No se trata de maldad ni moralismo: existe una tendencia a instrumentalizar al otro para curar heridas antiguas —como la falta de validación infantil— al reforzar dinámicas de objetificación, especialmente del cuerpo femenino.
El fin de los tabúes católicos tradicionales y del moralismo conservador debería ser positivo, pues aquella camisa de fuerza no garantizaba condiciones emocionales adecuadas para vivir la sexualidad con autenticidad.
Sin embargo, si ese vacío no se llena con normas colectivas elegidas conscientemente, surge un círculo vicioso: obligados a “rendir” como seres deseantes, con acceso constante a estímulos sexuales audiovisuales, el deseo se anula paradójicamente.

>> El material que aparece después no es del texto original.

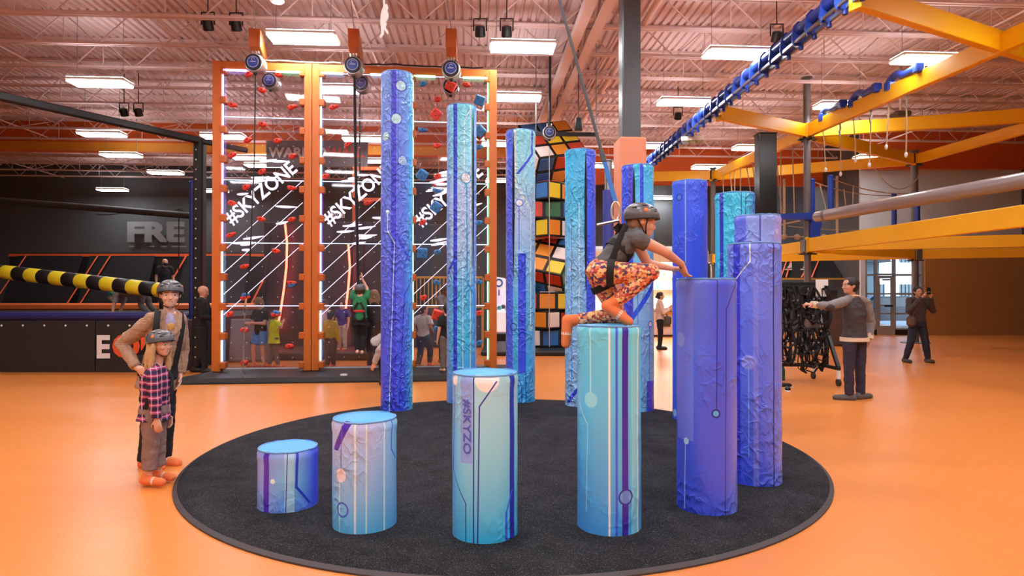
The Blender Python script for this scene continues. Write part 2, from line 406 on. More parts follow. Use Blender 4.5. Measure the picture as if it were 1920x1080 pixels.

Por tanto, resulta necesario reivindicar el sexo no como prueba de capacidad seductora ni como zona de conflicto personal, sino como espacio de encuentro donde observar y escuchar al otro, en lugar de refugiarse en el narcisismo y en la imagen que el otro devuelve.
Sólo así se evitará que las relaciones se conviertan en experiencias ficticias, insatisfactorias y frustrantes.
Respecto a los adolescentes, muchos padres les proporcionan preservativos o libertad total, preocupándose si no han tenido su primera experiencia sexual.
Anteriormente, la rebeldía adolescente pasaba por la sexualidad, pero hoy ésta no puede ejercer esa función de afirmación identitaria. Paradójicamente, la verdadera rebeldía juvenil consiste en la abstinencia, en practicar una “abstinencia subversiva”.
Es fundamental comprender que esta confusión sexual está generando seres sin deseo y profundamente frustrados o frustrados precisamente por esa carencia de deseo. El sexo se ha convertido en un anestésico que no cura, sino que agrava traumas y malestares, vaciando de significado el acto sexual.
Resulta urgente construir un nuevo discurso sobre la sexualidad: el objeto del deseo ya no es el otro, sino la propia imagen o los bienes de consumo. Esta pérdida de deseo y disfrute genera vulnerabilidad a adicciones y hábitos de consumo nocivos.
De continuar esta tendencia, la sociedad se hundirá en la insatisfacción individual y colectiva. Un nuevo pacto social sobre la sexualidad es más necesario que nunca para reaprender a construir relaciones genuinamente satisfactorias, en lugar de conformarse con la ilusión efímera de plenitud que posteriormente genera mayor vacío y soledad.